As the story proceeds, Helicopter Eela takes the convenient coming-of-age route, leading to (what they assumed would be) a powerful finale. None of it works since the protagonist’s transformations – at no point – is convincing. Upon being offered a chance to record a dummy track, an all-excited Eela goes, “Main gaaongi, gaaongi, gaaongi, gaaongi!” From there to her choice to take the sacrifice route after her husband’s exit is incoherent. Later her decision to join Vivan’s college feels more like a passive impulse that fails to assert her ‘helicopter’ personality. Additionally, Vivan considers her a fabulous performer and there are flat debates about him needing space. Soon we see Eela setting a stage afire, as she did in her heydays.

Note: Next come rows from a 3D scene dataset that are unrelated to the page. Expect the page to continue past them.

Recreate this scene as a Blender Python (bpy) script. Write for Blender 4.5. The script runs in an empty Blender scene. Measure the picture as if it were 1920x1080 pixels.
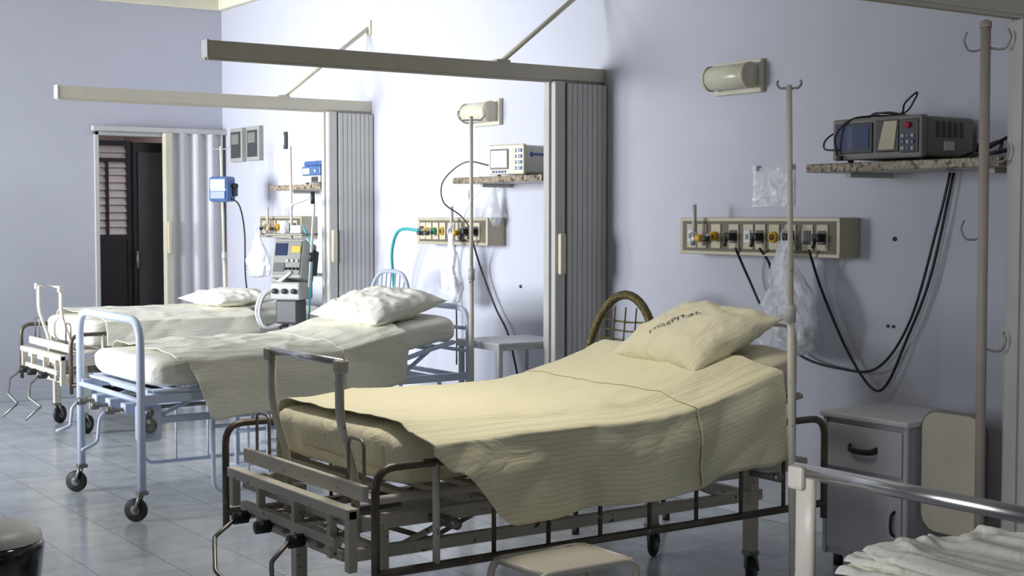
import bpy, bmesh, math, random
from mathutils import Vector, Matrix, noise
random.seed(4)
sc=bpy.context.scene
COL=sc.collection
V=Vector
# ------------------------------------------------------------------ materials
def mk(name,col,rough=.5,metal=0.0,var=.06,nscale=6,bump=0.0,bscale=60,chip=None,chipamt=.62,spec=None,coat=0):
    m=bpy.data.materials.new(name); m.use_nodes=True; nt=m.node_tree; N=nt.nodes; Lk=nt.links
    p=N['Principled BSDF']; p.inputs['Roughness'].default_value=rough; p.inputs['Metallic'].default_value=metal
    if spec is not None: p.inputs['Specular IOR Level'].default_value=spec
    if coat: p.inputs['Coat Weight'].default_value=coat
    tc=N.new('ShaderNodeTexCoord'); nz=N.new('ShaderNodeTexNoise'); nz.inputs['Scale'].default_value=nscale; nz.inputs['Detail'].default_value=4
    Lk.new(tc.outputs['Object'],nz.inputs['Vector'])
    cr=N.new('ShaderNodeValToRGB'); e=cr.color_ramp.elements
    e[0].position=.3; e[1].position=.7
    e[0].color=(*[max(0,c*(1-var)) for c in col],1); e[1].color=(*[min(1,c*(1+var)) for c in col],1)
    Lk.new(nz.outputs['Fac'],cr.inputs['Fac']); out=cr.outputs['Color']
    if chip:
        n2=N.new('ShaderNodeTexNoise'); n2.inputs['Scale'].default_value=34; n2.inputs['Detail'].default_value=6
        Lk.new(tc.outputs['Object'],n2.inputs['Vector'])
        r2=N.new('ShaderNodeValToRGB'); r2.color_ramp.elements[0].position=chipamt; r2.color_ramp.elements[1].position=chipamt+.04
        Lk.new(n2.outputs['Fac'],r2.inputs['Fac'])
        mx=N.new('ShaderNodeMix'); mx.data_type='RGBA'; Lk.new(r2.outputs['Color'],mx.inputs[0]); Lk.new(out,mx.inputs[6]); mx.inputs[7].default_value=(*chip,1)
        out=mx.outputs[2]
    Lk.new(out,p.inputs['Base Color'])
    if bump:
        nb=N.new('ShaderNodeTexNoise'); nb.inputs['Scale'].default_value=bscale; nb.inputs['Detail'].default_value=5
        Lk.new(tc.outputs['Object'],nb.inputs['Vector'])
        b=N.new('ShaderNodeBump'); b.inputs['Strength'].default_value=bump; b.inputs['Distance'].default_value=.01
        Lk.new(nb.outputs['Fac'],b.inputs['Height']); Lk.new(b.outputs['Normal'],p.inputs['Normal'])
    return m
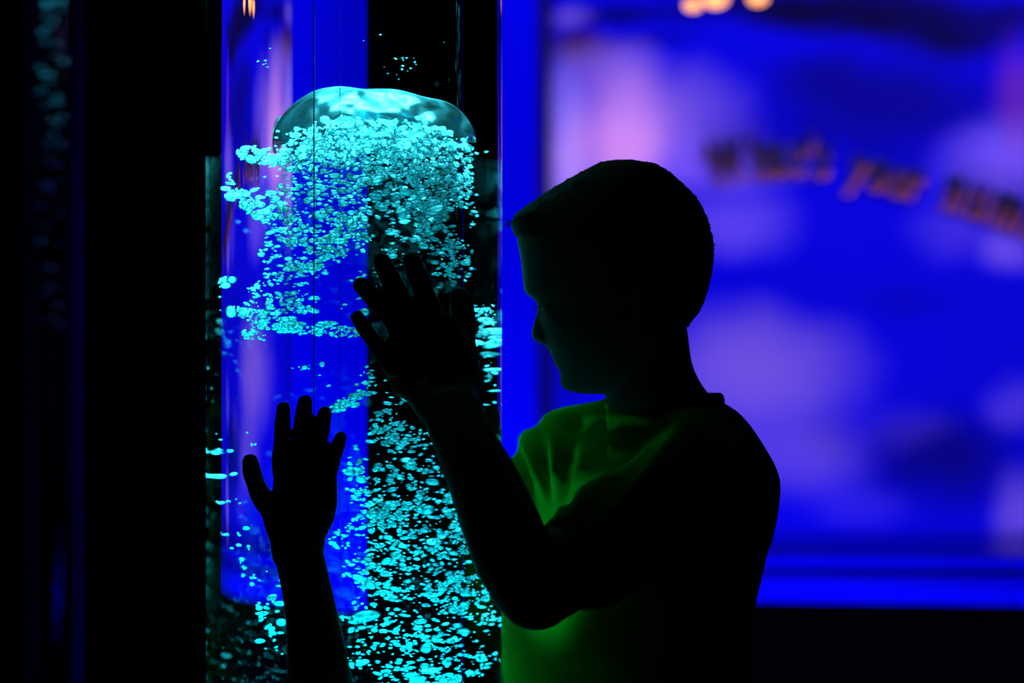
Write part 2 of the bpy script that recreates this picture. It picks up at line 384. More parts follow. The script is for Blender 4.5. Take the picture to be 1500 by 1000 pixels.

Helicopter Eela also gets zilch support from its supporting leads. The mother-in-law (Kamini Khanna) lacks agency and is oddly distant despite the unusual occurrences in her son’s family. The same goes for Padma (a perennially typecast Neha Dhupia) who rediscovers Eela’s talent. Then comes the soundtrack (Amit Trivedi) which initially promises to be a hinging element in the film that is about a woman who moved from Goa to Bombay only to pursue her passion for music. All we get are uninspiring reworks of ‘Ruk Ruk Ruk’ (Vijay Path) and ‘Manjha’ (Kai Po Che!) where Kajol makes all kinds of faces in what she considers appropriate mannerisms for an Indipop star. Agree, the ‘Yaadon Ki Almari’ number has a fairly engaging rhythm but the same cannot be said about its usage in the narrative.
Helicopter Eela might have partially worked if it weren’t an unabashed vanity project for the leading lady. She herself shows flashes of brilliance in those infrequent moments of silence which impress despite layers of makeup smeared on her face. But in all honesty, these are times when we see actors like Aamir Khan growing a potbelly and sporting extra greys as he plays dad to grown-up children. Riddhi Sen is earnest but it is unfair to expect anything when he is supposed to jam on unfortunate sounding songs that go, ‘Mere Twitter par bhi trend karen meri Mumma ki parchhayi’? Groan!
In its failure to balance drama and comedy elements on papers, this Pradeep Sarkar film also cultivates inane ideas about everything – right from contemporary parenting to social media to the way youngsters talk. The outcome is a tasteless cocktail of headaches and unintentional humour which left me flabbergasted for a fact that I didn’t see this coming from the maker of Parineeta.
Rating: ★ 1/2
Helicopter Eela is now streaming on Disney+ Hotstar.